Imagine this: back to basics at its
finest - I spent the first two weeks of my month in Africa in a tented bush
camp with an outdoor bathroom composed of mud walls and no roof or door to
speak of, and no hot water without building daily fires. Temperatures dropped so dramatically at night
that I often went to bed wearing two hoodies, thermals, tracksuit bottoms,
socks, and even a woolly hat on one occasion!
There was no electricity, meaning that my evening meals were often
shared with enormous moths and dung beetles.
It felt a bit like I was living in a commune, where everyone chipped in
with the household duties and at mealtimes, and where creative improvisation
was the norm, due to lack of basic resources that we take for granted in the
UK.
The Hanchi Conservation Project involved
6am starts and me relearning everything concerning equine husbandry, tack and
yard maintenance. This primarily
consisted of two hours of horse riding a day, and a hell of a lot of shit shovelling! So my days were mostly filled with collecting
horse manure from the stables and paddocks and making repeat trips to the shit
heap, and then tipping the wheelbarrow, with much care needed to not tip it
down the sides. Not quite what I had in
mind, though I did develop some biceps good enough to rival She-Ra any day!

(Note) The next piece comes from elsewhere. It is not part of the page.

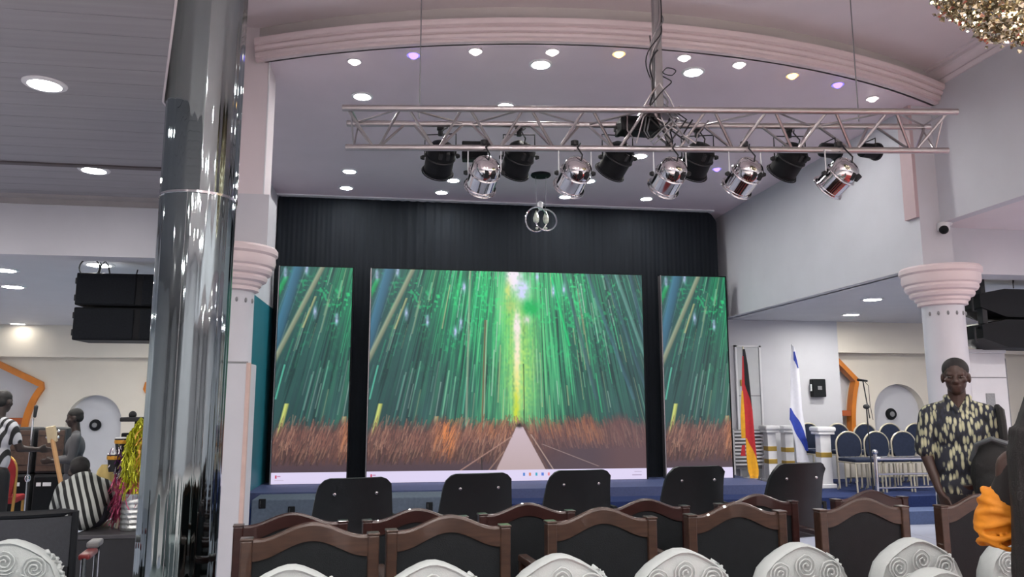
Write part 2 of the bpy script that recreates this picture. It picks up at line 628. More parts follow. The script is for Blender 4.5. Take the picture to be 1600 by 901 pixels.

Apart from the ubiquitous manure picking,
I was fortunate enough to experience the advantage of having a roofless
bathroom, and to catch sight of a beautiful sky full of stars every night. I tracked cheetah and leopard, did some
bushwacking with the aid of a machete (and almost whacked my own boot in the
process, on one occasion!), and saw wild antelope. I also went on an amazing helicopter ride,
which was akin to a mini safari in the air.
I could not stop smiling to myself, it was such a thrill. That aside, I also spent a great deal of time
daydreaming in between, about buying a French bulldog and relocating to the
coast to be by the sea.
My second placement at the animal
rehabilitation project took a whopping eleven hours to reach by car, and
involved an overnight stay at a hostel in Johannesberg to break up the long
drive. This part of my trip felt like
more of an adventure as I had the opportunity to work with serval cats and a wild
caracal, even taking them out for walks on leads every day; less enjoyable was
getting dead chicks out of the freezer every day for their meals, especially
being a vegetarian.
Responsibilities at the rehabilitation
centre involved a few nights sleeping out with a warthog appropriately named Pumba,
who turned out to be quite an escape artist and needed constant monitoring to
curb his destructive tendencies. My
surreal nights with Pumba were spent with him wrapped in a sleeping bag next to
me. I also worked with a crow who needed
to be let out of his cage every day for exercise - he made a habit of pecking
at all my clothes and generally being annoying for exactly twenty minutes, and
then would turn into sweetness personified after said minutes, allowing me to
stroke his head and neck, and even falling asleep on my lap on a few occasions.
In Africa, natural resources are milked
to their fullest, so no fruit flies in jars for the chameleon’s meals, oh no, I
actually had to hunt for flies myself, and place the little reptile (the size
of my index finger) in front of a fly on the wall, and wait for him to stick
his tongue out and zap the flies one by one until his hunger was satiated. Working so closely with this creature, I
observed that George the chameleon had funny eyes that rotated round to the
back of his head without him rotating his body.
I tried to imagine what it would be like if humans could do that. Some food for thought.
Some funny moments (in hindsight) at the
Centre involved the vervet monkey escaping out of his cage and being chased by
Pumba, which I can only presume must have almost given the poor thing a heart
attack, even with his good tree climbing skills. Other escapees included one of the serval
cats, who decided to stay stuck up a tree until dark. I also had a giant tortoise pee all the way
down my leg and even leave a trail a few metres long on the ground behind him,
and me, for that matter. You see, I
meant it when I said this tortoise was big.
Riley the bushbaby, at only 1kg in weight and a mass of grey fur was
quite possibly the ugliest animal I have ever seen, but that also made him the
cutest. He looked like a cross between a
chinchilla and a gremlin, with monkey hands and feet and moved like a sloth,
which was not very much due to his back injury.
Another comical moment was having six son conures (birds) all flock at
me at once, with a few quite literally stuck on my head/hair. I had to jump up and down to tear them away.
A question I have frequently been asked
since I got back, is if I would do it all again. And the answer to that is that while it was
an unforgettable and really quite unique experience, I don’t think doing it
again would be the same. And so my
search begins once again for my next adventure.
Wherever next will life take me?!
I quite like the idea of working with orangutans in the Malaysian Borneo.